Animal Ag Fights Attacks with Education

Through new partnerships and research, IFEEDER educates children and adults about animal agriculture’s benefit to society.


Animal rights activist groups have long attacked every aspect of the animal production industry and continue to gain support by distributing misinformation about agriculture’s toll on the environment. Thanks to their use of controversial gimmicks and celebrity endorsements, they’ve experienced a fair amount of success with campaigns like “Meatless Mondays” and “Rather go naked than wear fur.”

These messages easily reach the eyes and ears of America’s youth by simply turning on the TV or driving past a highway billboard, and counter messages are seemingly nowhere in sight. The environmental claims even appeared to be backed by the United Nations Food and Agriculture Organization (UN-FAO) at one point.

In 2006, the UN-FAO published a report, “Livestock’s Long Shadow,” stating that livestock production is responsible for 18% of all greenhouse gases (GHG) globally, surpassing the amount attributed to all forms of transportation combined. The findings made international news and served as fuel for further attacks.

After the comparison of livestock vs. transport was publicly challenged by air quality specialists, the UN-FAO retracted it. Today the UN-FAO is working on developing a new model to measure animal agriculture’s true impact on the environment, and the Institute for Feed Education & Research (IFEEDER) has approved funding for two U.S. representatives to be involved in the process on behalf of the feed industry.

Additionally, IFEEDER will fund two education initiatives aimed at grade school children to teach them about the benefits of animal agriculture and help reverse the mainstream attitude toward modern food production.

Flawed findings

When “Livestock’s Long Shadow” concluded that the livestock industry produced more GHG emissions than the entire transportation sector, Dr. Frank Mitloehner, associate professor and air quality extension specialist at University of California-Davis, questioned the methodology behind the results.

“When I disputed the FAO’s findings, the discussion we had was based on methodological issues,” says Mitloehner. “For livestock, they used a certain method called a true lifecycle assessment, but they didn’t use the same holistic method for transportation, so direct comparison between the two sectors was inaccurate.”

Mitloehner says according to the EPA, the U.S. livestock sector — including all species — produces approximately 3.4% of total GHGs. Meanwhile transportation represents 26% and electricity use and production represents 31%.

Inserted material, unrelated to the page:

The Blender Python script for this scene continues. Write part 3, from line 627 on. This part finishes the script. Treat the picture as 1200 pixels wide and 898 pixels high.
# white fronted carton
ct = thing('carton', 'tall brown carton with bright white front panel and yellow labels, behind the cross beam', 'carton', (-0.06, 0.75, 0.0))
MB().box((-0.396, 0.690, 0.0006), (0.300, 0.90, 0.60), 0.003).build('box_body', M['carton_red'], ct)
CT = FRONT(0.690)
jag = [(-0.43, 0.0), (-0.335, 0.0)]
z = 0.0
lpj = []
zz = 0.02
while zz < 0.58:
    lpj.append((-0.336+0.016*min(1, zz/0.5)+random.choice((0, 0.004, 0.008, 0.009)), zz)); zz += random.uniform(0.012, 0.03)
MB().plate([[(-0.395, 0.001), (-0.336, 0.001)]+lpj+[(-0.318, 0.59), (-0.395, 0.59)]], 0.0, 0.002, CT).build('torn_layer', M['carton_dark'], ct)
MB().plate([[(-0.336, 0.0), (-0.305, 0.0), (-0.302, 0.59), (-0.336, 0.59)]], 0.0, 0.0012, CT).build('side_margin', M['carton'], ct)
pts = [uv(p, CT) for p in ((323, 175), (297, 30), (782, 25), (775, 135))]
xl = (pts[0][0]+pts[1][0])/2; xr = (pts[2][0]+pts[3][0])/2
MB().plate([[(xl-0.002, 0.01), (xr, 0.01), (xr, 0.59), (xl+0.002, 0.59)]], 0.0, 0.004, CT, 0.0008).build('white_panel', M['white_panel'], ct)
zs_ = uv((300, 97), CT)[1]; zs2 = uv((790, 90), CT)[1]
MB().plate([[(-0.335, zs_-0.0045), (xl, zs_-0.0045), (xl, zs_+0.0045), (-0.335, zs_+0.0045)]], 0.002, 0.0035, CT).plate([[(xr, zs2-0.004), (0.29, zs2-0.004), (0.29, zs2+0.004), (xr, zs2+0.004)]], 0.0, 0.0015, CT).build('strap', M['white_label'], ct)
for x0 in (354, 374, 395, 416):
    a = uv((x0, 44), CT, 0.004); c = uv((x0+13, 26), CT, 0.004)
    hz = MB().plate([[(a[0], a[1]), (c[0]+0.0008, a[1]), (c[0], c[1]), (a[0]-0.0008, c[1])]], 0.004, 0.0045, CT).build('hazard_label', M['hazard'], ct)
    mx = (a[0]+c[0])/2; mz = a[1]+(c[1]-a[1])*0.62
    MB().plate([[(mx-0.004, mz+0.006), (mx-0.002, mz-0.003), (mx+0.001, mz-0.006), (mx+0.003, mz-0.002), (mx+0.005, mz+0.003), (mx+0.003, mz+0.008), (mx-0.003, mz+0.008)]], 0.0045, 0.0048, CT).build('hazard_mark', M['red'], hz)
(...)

“Meat production is still a factor, but it’s not the major factor some activists make it to be,” says Mitloehner. “Using the UN-FAO’s initial findings as a reason to stop eating meat is leading us down the wrong path for solutions. It suggests that changing your eating habits will have a profound impact on your carbon footprint, and that’s not the case. It will have an impact, but not a similar impact compared to transportation or heating and cooling choices.”

The UN-FAO is now reaching out across the world to feed organizations like the American Feed Industry Association (AFIA) and academic institutions to get the methodology right for a new study it is conducting on population growth and world hunger and a life cycle assessment for all regions in the world.

A new model

Recognizing that livestock production will play a major role in ensuring food security for the growing planet, the UN-FAO is producing a report to help the livestock industry find environmentally conscious ways to increase future output. Global meat production is projected to more than double from 229 million tons in 1999 to 465 million tons in 2050.

Accurately revising the lifecycle assessment for livestock is imperative to the results of this study and will require data such as how much corn, soy and other ingredients are produced and consumed annually in the United States.